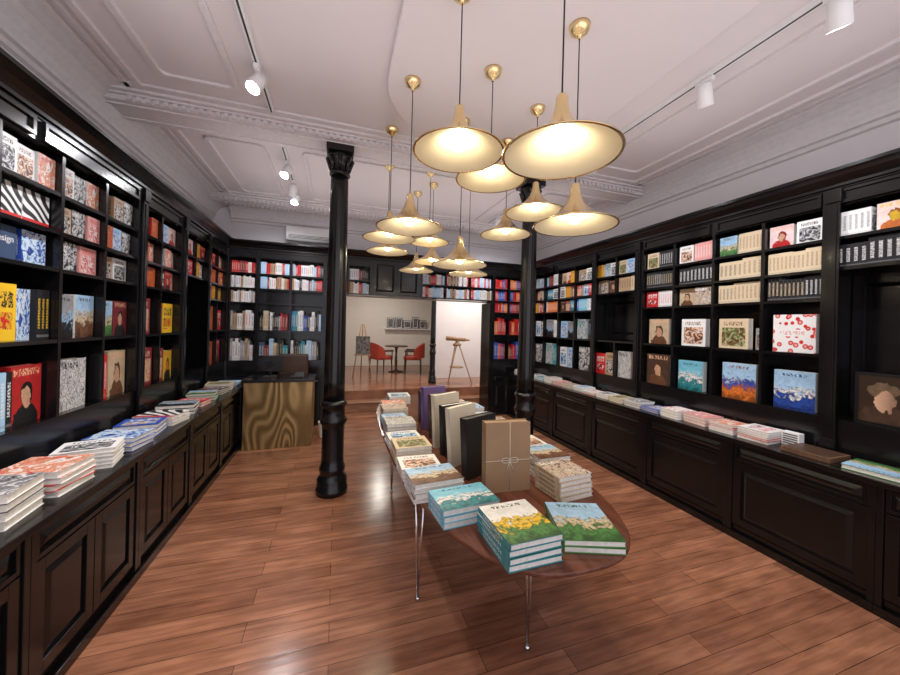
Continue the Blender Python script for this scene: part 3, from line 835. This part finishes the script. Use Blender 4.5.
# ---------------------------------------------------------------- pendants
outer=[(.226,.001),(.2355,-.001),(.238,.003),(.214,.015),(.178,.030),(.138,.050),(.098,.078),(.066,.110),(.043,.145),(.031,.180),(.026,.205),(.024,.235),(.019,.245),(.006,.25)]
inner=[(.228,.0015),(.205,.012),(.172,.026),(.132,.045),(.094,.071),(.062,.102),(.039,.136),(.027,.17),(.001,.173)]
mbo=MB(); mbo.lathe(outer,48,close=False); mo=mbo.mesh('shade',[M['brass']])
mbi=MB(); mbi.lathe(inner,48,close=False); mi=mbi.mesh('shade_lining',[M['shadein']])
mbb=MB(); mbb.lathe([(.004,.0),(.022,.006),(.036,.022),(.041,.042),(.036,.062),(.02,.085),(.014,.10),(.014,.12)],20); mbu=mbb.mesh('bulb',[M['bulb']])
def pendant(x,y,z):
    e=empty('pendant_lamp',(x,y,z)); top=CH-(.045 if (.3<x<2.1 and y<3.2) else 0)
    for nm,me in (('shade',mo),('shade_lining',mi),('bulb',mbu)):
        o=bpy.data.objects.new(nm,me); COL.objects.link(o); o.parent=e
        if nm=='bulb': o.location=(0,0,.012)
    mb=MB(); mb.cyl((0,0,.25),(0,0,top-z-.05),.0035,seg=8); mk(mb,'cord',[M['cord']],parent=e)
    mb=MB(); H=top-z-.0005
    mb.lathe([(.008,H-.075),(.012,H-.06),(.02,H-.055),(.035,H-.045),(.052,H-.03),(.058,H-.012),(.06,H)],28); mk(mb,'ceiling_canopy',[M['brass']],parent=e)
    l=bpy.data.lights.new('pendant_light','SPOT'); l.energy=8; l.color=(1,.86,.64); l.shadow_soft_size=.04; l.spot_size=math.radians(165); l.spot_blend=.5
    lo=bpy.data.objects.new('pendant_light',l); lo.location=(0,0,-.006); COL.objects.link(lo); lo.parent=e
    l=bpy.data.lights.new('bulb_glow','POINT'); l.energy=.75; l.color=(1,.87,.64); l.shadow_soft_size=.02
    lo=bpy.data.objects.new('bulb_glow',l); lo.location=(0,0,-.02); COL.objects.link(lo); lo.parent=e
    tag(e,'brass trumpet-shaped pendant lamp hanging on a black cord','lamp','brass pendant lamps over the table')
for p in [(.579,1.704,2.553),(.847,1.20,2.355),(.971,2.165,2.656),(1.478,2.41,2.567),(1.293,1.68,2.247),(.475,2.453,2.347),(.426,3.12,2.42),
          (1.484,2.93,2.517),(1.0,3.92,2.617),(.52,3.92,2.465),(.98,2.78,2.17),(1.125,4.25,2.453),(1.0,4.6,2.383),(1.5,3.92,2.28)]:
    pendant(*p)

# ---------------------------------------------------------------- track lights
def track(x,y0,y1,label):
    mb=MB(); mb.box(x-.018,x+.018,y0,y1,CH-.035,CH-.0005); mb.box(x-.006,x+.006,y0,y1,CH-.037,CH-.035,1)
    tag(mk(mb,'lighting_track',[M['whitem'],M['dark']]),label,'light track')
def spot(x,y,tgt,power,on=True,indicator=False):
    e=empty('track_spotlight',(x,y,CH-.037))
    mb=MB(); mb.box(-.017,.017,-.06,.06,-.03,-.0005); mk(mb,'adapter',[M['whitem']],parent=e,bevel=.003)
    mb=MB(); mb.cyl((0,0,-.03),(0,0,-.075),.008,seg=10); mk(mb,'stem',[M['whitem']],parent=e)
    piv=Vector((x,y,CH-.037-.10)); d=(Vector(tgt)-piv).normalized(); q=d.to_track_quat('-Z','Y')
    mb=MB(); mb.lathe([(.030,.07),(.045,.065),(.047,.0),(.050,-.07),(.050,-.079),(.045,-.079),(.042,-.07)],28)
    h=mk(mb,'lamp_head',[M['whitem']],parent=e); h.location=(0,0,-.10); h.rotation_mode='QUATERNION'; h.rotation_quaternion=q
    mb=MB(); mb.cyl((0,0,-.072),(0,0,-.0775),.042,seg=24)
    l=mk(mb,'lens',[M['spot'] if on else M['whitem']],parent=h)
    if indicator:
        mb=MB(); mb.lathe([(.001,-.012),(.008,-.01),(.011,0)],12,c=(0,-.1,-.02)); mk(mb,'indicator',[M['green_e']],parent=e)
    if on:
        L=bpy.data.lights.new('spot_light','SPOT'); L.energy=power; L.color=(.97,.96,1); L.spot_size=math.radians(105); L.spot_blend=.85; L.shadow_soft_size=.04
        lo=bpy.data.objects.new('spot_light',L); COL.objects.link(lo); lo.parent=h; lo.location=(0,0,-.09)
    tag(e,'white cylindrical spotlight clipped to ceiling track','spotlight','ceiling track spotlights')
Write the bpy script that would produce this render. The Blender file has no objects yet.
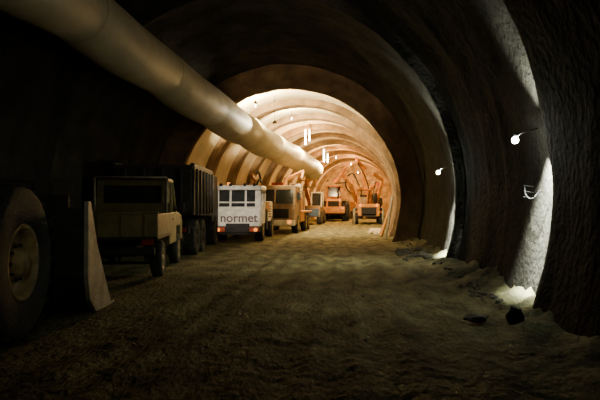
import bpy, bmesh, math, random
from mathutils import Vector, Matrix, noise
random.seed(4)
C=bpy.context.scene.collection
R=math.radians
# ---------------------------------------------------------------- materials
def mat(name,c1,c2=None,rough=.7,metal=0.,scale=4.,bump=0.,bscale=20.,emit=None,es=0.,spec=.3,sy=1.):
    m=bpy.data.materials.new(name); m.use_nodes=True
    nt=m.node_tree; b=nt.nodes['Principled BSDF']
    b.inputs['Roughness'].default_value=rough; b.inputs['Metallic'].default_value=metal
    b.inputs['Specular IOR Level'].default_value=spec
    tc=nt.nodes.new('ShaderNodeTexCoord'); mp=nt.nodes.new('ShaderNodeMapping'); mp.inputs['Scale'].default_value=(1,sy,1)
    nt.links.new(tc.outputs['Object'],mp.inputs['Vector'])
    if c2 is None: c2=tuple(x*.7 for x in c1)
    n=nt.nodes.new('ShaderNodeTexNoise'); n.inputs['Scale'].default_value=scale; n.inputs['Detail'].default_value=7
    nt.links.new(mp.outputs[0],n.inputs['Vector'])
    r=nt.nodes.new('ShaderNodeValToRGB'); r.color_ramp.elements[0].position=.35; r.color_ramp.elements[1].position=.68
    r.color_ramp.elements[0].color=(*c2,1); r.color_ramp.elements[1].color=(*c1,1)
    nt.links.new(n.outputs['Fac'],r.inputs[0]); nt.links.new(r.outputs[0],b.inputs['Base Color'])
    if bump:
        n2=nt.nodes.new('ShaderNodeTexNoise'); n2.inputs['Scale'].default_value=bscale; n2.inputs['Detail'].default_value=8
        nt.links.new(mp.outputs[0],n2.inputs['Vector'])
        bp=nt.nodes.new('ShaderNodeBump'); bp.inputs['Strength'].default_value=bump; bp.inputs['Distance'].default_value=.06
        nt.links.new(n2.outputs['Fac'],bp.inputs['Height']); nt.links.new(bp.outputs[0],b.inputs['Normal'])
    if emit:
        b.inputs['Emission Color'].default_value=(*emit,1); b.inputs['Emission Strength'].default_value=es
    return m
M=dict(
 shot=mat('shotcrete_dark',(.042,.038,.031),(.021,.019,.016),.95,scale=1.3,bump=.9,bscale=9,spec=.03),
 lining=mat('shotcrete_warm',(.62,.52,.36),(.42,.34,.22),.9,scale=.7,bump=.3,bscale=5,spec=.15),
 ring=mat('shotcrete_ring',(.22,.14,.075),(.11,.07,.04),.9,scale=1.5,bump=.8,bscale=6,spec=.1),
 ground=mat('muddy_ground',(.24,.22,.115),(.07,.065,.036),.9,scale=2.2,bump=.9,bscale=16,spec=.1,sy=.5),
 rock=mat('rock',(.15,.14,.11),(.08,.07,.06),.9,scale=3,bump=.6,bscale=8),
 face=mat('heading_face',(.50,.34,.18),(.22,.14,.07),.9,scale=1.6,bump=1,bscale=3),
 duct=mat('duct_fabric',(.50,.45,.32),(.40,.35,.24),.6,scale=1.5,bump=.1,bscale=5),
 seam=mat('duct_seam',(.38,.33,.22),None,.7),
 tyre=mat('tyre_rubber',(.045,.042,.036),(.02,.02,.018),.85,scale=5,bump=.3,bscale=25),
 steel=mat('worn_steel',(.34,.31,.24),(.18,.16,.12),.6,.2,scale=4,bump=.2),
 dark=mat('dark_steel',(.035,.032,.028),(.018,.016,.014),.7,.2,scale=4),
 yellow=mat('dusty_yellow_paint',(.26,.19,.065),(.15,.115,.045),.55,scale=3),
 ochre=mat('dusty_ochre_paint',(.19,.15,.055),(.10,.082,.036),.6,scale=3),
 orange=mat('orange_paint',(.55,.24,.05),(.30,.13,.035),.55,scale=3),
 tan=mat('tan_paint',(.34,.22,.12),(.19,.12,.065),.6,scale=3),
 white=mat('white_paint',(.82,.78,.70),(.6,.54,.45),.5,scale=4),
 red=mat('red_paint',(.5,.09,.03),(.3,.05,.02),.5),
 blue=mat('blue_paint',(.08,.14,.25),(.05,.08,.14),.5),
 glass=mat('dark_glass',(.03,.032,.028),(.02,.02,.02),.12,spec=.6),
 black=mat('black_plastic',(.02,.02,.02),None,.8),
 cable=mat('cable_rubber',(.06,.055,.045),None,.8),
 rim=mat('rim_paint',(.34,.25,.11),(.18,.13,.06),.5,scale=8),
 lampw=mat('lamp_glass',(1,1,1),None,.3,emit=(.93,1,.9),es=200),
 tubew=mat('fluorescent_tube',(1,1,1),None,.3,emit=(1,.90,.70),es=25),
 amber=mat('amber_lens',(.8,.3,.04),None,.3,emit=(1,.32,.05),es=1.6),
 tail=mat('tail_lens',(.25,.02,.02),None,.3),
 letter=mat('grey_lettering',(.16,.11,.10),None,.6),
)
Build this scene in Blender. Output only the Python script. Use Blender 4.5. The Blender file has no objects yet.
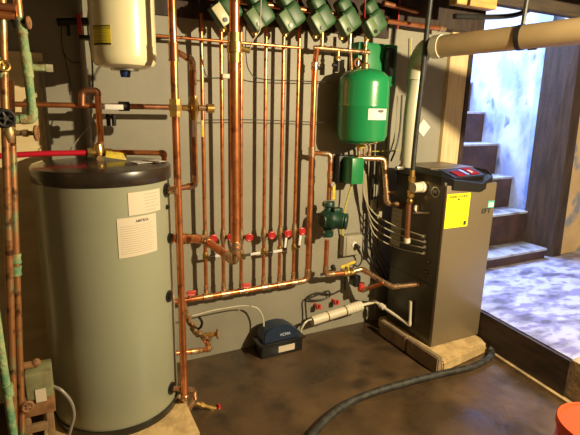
—————
TASK INSTRUCTIONS
Report how many lines of the listing above include the word "from". Say nothing but the number.

FULL ANSWER
2